Rene Rebollo Jr., 36, a former senior financial analyst with Countrywide Home Loan’s subprime mortgage division, who allegedly stored the data on USB flash drives, and Wahid Siddiqi, who allegedy purchased the data from Rebollo, were both arrested on Friday on charges related to the sale of the identities of Countrywide customers.
The FBI and investigators with Countrywide Finanical said in a criminal complaint that Rebollo, who was terminated from the company last month, had access to a Countrywide database with sensitive customer information. Rebollo told FBI agents that he had been selling the data outside the firm for two years and made about $70,000, according to the complaint.

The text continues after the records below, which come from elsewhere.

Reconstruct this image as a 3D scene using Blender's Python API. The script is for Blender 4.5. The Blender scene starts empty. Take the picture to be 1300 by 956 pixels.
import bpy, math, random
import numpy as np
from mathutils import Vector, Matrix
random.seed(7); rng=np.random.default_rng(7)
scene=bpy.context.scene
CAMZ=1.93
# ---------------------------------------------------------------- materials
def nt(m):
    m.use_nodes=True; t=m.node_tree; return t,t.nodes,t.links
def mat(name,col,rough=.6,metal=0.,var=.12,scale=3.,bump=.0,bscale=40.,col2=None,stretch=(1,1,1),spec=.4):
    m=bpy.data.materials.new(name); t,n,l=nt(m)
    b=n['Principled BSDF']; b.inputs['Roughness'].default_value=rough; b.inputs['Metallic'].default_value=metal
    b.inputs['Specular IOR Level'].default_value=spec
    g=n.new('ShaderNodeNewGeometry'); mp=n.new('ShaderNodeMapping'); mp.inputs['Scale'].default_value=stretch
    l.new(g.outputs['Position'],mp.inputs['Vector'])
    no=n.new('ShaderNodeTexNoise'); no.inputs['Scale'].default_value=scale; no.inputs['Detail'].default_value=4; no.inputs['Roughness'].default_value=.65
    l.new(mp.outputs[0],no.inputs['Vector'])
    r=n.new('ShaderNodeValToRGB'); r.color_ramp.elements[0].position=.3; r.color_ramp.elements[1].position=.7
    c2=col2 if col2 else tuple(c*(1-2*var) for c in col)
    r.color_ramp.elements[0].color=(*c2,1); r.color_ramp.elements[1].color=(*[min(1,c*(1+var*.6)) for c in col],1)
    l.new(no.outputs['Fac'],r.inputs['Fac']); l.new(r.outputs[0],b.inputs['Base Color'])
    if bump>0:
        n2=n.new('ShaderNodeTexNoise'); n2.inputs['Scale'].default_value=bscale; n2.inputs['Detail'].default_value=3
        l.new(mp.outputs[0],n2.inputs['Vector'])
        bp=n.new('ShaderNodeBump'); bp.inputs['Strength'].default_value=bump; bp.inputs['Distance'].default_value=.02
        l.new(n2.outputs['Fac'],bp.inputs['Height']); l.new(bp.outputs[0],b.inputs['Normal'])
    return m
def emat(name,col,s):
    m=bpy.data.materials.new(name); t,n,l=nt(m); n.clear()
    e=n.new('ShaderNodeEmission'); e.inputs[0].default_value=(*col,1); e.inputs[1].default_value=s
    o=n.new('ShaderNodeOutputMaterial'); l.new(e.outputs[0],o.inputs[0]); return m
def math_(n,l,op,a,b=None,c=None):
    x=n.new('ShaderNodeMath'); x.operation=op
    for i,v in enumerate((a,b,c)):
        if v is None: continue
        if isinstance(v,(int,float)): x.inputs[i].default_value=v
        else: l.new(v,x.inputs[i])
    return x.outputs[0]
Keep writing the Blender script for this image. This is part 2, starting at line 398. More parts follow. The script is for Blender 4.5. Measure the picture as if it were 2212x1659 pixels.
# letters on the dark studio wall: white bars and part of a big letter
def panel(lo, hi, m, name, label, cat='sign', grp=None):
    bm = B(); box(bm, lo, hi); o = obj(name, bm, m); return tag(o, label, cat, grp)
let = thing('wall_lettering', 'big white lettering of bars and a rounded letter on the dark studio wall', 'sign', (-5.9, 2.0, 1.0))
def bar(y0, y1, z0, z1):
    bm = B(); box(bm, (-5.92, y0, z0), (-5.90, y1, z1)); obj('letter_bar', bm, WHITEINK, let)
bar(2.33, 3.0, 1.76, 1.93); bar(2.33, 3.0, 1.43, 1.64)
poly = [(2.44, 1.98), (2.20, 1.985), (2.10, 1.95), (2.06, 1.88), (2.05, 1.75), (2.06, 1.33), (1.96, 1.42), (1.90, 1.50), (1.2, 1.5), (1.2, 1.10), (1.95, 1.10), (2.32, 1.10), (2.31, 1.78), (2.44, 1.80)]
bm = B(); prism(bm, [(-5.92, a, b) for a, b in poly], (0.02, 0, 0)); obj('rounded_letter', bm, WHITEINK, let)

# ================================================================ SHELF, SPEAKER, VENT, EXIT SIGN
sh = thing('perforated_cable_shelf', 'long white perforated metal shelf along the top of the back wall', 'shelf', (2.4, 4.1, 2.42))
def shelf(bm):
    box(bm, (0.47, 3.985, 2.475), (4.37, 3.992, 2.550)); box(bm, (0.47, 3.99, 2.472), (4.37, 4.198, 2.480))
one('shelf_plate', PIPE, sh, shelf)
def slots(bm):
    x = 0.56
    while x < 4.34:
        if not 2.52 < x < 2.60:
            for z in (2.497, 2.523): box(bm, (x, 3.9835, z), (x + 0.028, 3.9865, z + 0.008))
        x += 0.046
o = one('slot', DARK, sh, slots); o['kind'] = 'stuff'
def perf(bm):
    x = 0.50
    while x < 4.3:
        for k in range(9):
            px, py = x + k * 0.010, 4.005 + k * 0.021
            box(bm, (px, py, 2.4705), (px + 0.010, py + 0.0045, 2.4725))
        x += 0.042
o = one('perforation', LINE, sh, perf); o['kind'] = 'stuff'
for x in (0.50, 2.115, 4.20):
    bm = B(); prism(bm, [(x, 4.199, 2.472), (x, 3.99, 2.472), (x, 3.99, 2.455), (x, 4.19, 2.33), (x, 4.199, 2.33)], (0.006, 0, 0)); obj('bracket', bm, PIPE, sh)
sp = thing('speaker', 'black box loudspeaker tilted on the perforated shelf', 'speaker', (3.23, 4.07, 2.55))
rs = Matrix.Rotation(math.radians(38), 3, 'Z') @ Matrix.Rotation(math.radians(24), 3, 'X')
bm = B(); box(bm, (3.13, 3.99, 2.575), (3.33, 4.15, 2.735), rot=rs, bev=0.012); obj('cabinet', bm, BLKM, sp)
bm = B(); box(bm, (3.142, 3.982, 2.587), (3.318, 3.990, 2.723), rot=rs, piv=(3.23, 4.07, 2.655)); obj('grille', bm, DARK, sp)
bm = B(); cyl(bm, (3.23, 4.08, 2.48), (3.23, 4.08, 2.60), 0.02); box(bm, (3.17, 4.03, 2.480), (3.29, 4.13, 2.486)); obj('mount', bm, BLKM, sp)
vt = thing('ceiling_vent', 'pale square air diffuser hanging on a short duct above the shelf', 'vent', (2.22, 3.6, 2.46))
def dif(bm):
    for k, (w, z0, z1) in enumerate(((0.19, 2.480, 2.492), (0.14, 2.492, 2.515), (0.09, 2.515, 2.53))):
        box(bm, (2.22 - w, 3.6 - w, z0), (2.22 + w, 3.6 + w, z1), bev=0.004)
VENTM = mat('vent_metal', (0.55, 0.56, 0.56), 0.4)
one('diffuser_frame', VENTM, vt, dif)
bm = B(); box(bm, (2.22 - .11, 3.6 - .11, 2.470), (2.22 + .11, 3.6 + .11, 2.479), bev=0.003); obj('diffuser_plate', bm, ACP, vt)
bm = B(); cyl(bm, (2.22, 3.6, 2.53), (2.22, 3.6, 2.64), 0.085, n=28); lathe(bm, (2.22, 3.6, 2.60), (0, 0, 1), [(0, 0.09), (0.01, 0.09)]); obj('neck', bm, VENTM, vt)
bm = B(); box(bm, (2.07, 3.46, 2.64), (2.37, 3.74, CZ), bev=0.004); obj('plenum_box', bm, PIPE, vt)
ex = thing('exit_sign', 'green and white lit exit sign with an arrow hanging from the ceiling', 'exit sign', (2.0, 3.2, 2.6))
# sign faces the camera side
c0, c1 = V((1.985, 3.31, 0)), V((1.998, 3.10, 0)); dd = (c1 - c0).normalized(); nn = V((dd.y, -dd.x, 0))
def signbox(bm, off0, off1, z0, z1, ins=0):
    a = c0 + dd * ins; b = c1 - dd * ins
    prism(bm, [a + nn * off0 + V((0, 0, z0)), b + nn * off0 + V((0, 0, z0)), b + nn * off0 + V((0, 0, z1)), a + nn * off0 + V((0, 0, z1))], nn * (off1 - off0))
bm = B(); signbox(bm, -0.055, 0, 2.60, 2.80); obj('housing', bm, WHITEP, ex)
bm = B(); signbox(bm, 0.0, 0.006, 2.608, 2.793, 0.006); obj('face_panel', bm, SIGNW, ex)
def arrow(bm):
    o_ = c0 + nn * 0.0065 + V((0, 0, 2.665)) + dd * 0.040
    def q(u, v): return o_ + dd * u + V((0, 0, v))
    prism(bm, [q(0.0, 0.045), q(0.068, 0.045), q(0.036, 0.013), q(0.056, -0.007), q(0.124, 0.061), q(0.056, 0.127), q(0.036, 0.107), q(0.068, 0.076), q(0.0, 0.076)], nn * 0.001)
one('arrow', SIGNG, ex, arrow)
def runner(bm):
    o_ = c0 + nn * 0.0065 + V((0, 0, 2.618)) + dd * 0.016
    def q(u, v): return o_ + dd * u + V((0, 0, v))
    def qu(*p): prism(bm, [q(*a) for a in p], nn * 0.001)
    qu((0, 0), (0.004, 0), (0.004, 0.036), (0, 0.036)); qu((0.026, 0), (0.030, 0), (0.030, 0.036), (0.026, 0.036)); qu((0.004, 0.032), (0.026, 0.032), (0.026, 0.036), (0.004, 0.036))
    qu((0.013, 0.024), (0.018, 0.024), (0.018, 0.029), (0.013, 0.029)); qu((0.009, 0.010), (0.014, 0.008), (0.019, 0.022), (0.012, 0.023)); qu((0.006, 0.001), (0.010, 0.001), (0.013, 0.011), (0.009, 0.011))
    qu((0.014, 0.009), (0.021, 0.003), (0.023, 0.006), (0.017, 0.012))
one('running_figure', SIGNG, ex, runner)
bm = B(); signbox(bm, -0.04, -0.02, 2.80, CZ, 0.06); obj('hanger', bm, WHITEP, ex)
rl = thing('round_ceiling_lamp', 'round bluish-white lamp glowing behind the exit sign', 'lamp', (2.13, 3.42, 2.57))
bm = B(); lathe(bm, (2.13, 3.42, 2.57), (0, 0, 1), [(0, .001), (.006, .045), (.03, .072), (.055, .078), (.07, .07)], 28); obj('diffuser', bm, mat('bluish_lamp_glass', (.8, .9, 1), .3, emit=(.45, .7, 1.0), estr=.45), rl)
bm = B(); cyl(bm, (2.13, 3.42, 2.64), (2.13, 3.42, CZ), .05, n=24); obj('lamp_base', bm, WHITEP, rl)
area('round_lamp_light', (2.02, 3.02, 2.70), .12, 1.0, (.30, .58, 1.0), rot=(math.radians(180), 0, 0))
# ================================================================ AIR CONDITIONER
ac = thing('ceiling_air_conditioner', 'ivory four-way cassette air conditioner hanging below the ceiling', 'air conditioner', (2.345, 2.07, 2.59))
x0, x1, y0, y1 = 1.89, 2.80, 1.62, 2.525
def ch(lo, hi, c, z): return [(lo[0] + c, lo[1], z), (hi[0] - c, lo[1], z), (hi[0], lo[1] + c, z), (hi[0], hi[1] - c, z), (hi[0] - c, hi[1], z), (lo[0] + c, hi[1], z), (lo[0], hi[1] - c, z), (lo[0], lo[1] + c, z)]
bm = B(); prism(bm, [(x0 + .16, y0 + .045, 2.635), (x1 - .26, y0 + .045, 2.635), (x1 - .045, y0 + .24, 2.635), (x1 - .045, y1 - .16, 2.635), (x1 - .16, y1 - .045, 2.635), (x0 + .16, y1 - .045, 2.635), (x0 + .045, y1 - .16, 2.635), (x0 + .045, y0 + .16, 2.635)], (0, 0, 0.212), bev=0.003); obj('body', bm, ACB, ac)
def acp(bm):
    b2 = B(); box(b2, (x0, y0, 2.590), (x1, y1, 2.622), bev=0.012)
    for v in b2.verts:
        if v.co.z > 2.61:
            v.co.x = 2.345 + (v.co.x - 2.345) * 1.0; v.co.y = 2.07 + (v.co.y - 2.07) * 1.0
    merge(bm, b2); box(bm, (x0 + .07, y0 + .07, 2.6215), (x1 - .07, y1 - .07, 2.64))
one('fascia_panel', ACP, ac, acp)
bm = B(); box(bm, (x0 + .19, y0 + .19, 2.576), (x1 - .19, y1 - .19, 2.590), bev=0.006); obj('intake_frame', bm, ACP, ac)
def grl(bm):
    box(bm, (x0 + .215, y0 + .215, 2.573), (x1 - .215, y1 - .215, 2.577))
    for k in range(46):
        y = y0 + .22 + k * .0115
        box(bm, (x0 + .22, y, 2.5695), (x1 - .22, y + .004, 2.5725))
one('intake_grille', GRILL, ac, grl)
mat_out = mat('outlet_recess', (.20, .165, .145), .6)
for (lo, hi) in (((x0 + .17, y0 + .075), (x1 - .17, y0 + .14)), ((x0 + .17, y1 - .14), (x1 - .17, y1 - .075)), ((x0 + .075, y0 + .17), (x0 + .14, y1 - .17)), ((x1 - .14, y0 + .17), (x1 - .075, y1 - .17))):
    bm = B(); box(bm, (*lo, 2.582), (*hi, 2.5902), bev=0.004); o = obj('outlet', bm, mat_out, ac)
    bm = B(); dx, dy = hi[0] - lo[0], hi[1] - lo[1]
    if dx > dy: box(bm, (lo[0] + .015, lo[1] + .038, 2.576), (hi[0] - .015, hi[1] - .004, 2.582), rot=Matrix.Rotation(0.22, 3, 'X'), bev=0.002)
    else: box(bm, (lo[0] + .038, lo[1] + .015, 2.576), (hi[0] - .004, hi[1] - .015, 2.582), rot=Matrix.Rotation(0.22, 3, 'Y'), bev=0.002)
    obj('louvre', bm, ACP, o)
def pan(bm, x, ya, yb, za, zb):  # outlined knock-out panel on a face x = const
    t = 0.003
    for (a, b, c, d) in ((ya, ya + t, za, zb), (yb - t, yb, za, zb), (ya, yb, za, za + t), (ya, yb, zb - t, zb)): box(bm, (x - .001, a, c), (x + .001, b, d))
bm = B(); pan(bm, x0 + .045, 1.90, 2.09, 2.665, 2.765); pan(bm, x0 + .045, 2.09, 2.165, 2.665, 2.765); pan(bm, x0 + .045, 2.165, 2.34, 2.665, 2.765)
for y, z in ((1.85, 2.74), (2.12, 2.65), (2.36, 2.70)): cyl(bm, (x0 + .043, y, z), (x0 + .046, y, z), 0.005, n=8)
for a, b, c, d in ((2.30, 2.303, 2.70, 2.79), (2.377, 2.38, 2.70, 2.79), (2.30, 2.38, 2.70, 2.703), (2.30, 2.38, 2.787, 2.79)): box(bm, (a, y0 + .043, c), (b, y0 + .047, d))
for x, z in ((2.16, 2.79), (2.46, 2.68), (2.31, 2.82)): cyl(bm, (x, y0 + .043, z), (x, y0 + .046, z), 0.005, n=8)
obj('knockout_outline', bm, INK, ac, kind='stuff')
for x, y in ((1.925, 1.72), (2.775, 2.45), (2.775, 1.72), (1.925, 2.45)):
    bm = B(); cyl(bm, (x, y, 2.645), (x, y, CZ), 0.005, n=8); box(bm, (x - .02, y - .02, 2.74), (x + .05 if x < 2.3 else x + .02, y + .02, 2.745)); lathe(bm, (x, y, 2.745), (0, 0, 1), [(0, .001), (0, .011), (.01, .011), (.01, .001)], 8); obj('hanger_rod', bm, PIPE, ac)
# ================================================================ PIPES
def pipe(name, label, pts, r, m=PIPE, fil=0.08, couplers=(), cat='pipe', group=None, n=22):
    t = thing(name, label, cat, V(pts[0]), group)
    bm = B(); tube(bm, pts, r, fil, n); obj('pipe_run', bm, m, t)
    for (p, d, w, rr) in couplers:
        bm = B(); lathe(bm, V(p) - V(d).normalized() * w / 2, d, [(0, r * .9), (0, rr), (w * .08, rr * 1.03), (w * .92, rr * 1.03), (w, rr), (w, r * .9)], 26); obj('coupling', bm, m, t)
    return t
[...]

Rebollo told the FBI that he got requests from other people to grab specific types of data from the Countrywide database. Siddiqi, 25, meanwhile, was caught in an FBI sting after ordering personal data for cash.
According to the FBI, Rebollo is charged with exceeding authorized access to the computer of a financial institution, which carries a maximum sentence of five years in prison. Siddiqi is charged with fraud and other illegal activity with access devices, and could face 15 years in prison.
According to a published report, the data may have been sold to companies that wanted to offer their own loans to the Countrywide victims. Up to 2 million Countrywide customer names were "run and sold," according to the report.
Phil Neray, vice president at Guardium, says Countrywide’s breach was caused in part by a lack of proper internal controls. "The lack of internal IT controls is perhaps indicative of a corporate culture that was less focused on internal controls than other objectives," Neray says.